Research Objectives
Nettuno is a very ambitious project, aiming at:
1. Produce measurements of wakes in conditions representative of normal operation of floating wind turbines.
The lack of open-access experimental data concerning floating wind turbines remains one of the crucial aspects currently ampering the progress of research. The measurements performed in the wind tunnel of Politecnico i Milano will provide a useful benchmark for the validation and development of numerical codes specifically tuned for floating wind turbines.
2. Evaluate the impact of the wake of a floating offshore wind turbine on a downstream machine.
To minimize costs floating wind turbines will be installed in clusters. However, the effect of the interaction between wakes and downstream machines is still unclear. NETTUNO aims to provide further insight into this issue, shedding light into possible differences between wake development in fixed-bottom or floating machines. Ideally, results will show any critical aspects specific to floating machines, like increased fatigue loading, which could lead to increased loads and consequently increased costs.
3. Perform code-to-experiment validation for simulation of floating wind farms.

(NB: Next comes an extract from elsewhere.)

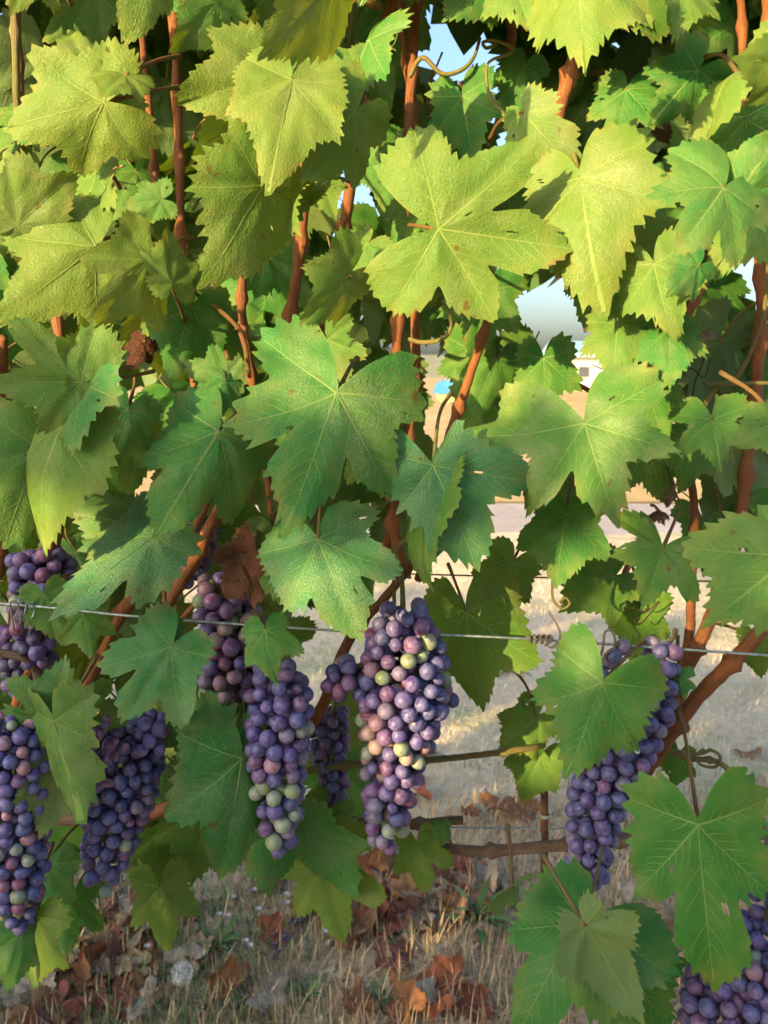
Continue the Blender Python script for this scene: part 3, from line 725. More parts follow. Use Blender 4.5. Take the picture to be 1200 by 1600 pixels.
# --- top band, in the sun
H(163, 160, 2, 205, .60, .01, 0, SunYl, (282, 136, .68), s1=(.8, .7), ky=.5, kx=.5)
H(160, 150, 108, 48, .63, .02, 10, SunYl, s1=.8)
H(196, 117, 157, 152, .60, -.03, 52, (.8, 0, .2), (283, 88, .68), green=False, s1=.9, s2=.8)
H(232, -50, 197, 70, .60, -.02, 0, SunYl, l1=.6, l2=.5)
H(430, 122, 280, 165, .62, -.01, 8, SunYl, s1=.85, s2=.75, kx=.5, ky=.6)
H(340, 5, 268, 78, .66, -.01, -10, (.45, .2, .5), s1=.9)
H(456, 124, 424, 288, .60, -.02, 6, SunYl, (500, 60, .68), s1=.82, s2=.7, l1=.78)
H(556, 172, 470, 284, .625, -.03, -12, (.6, .1, .4), (580, 110, .70), s1=.72, kx=.6)
H(578, 62, 548, 215, .66, 0, 58, (.2, .1, .5), s1=.9)
H(588, 95, 592, 190, .665, 0, -40, (.5, .2, .4), s1=.9)
H(528, -40, 412, 82, .52, -.02, -30, (.6, 0, .2), s1=.9, s2=.8)
H(28, 352, 118, 268, .63, 0, 8, (.7, .5, .3), s1=.85, pet=(10, 340, .7))
H(155, 262, 128, 390, .66, 0, 62, (.5, .1, .3), s1=.9)
H(232, 405, 150, 512, .61, -.02, 0, SunYl, (300, 370, .70), s1=(.44, .8), s2=.62, l1=.9, open=30)
H(150, 385, -5, 512, .635, -.02, 6, SunYl, s1=.7, s2=.6)
H(60, 300, 10, 400, .66, 0, 0, (.6, .3, .4))
H(268, 442, 262, 362, .61, .01, 30, (.6, 0, .2), (290, 505, .70), s1=.9)
H(252, 312, 192, 322, .64, 0, 10, (.3, .2, .6), s1=.7)
H(412, 290, 316, 442, .62, -.02, -24, (.6, .1, .3), s1=.88, s2=.8, l1=.7)
H(425, 290, 470, 368, .66, -.02, 0, (.55, .1, .4), s1=.9)
H(505, 285, 525, 340, .66, -.01, 0, (.55, .1, .4), s1=.9)
H(686, 358, 884, 388, .60, .0, -4, (.55, .12, .35), (640, 352, .66), s1=(.50, .44), s2=(.46, .62), l1=(.92, .95), l2=(.80, .86), w=4.6, a2=112, open=22, kx=.35, ky=.25)
H(906, 278, 946, 492, .615, -.02, 4, (.72, .45, .35), (885, 195, .72), green=True, s1=.8, s2=(.72, .7), l1=(.84, .82), a1=60, kx=.4)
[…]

To minimize design costs industry takes advantage of numerical codes to design the novel floating wind turbines. Previous numerical models, developed for fixed-bottom machines have been used for this task, but it is still unclear whether these methods can be directly applied to floating wind turbines or if additional tuning is required. The comparison between simulations and experiments will provide insight into the capability of the available numerical codes to correctly capture the performance of the novel floating wind turbines.
Methodology
The project objectives will be fulfilled with two actions:
Performing high quality wind tunnel tests
Of two model floating wind turbines in the wind tunnel of POLITECNICO di Milano.
The upstream machine will be mounted on a hexapod structure with 6 degrees of freedom. This will replicate the motion laws typical of a FOWT in open sea, thus generating a wake having a realistic behavior in terms of steering, meandering and wake deficit.
The unsteady rotor forces will be measured on a downstream turbine, which will be positioned directly behind the upstream machine as well as at an offset. This will help understand FOWT wake behavior and its impact on downstream turbines in terms of performance and loads.
Additionally wake measurement will be performed to understand the frequency signature of FOWT wakes, and whether wind farm designers should be concerned about wake interactions exciting low-frequency platform natural frequencies. In this framework, high frequency hot wire anemometers and PIV will be used to characterize the wake over a set of representative working conditions, providing a useful dataset for validation of numerical models.
Performing high quality wind tunnel tests
of the investigated test cases to understand which physical phenomena need to be modeled accurately to improve numerical tool predictiveness.
Ideally, this project will also help define appropriate guidelines for the set-up of medium and low fidelity engineering models, with great impact on FOWT design and optimization. The numerical methods employed will span from lower fidelity approaches, like Blade Element Momentum (BEM) and Lifting Line methods, up to blade-resolved CFD simulations, providing further insight into the physics governing the aerodynamic
response of a floating wind turbine.
Additionally, the limitations of each method will be investigated by comparing the numerical and experimental results.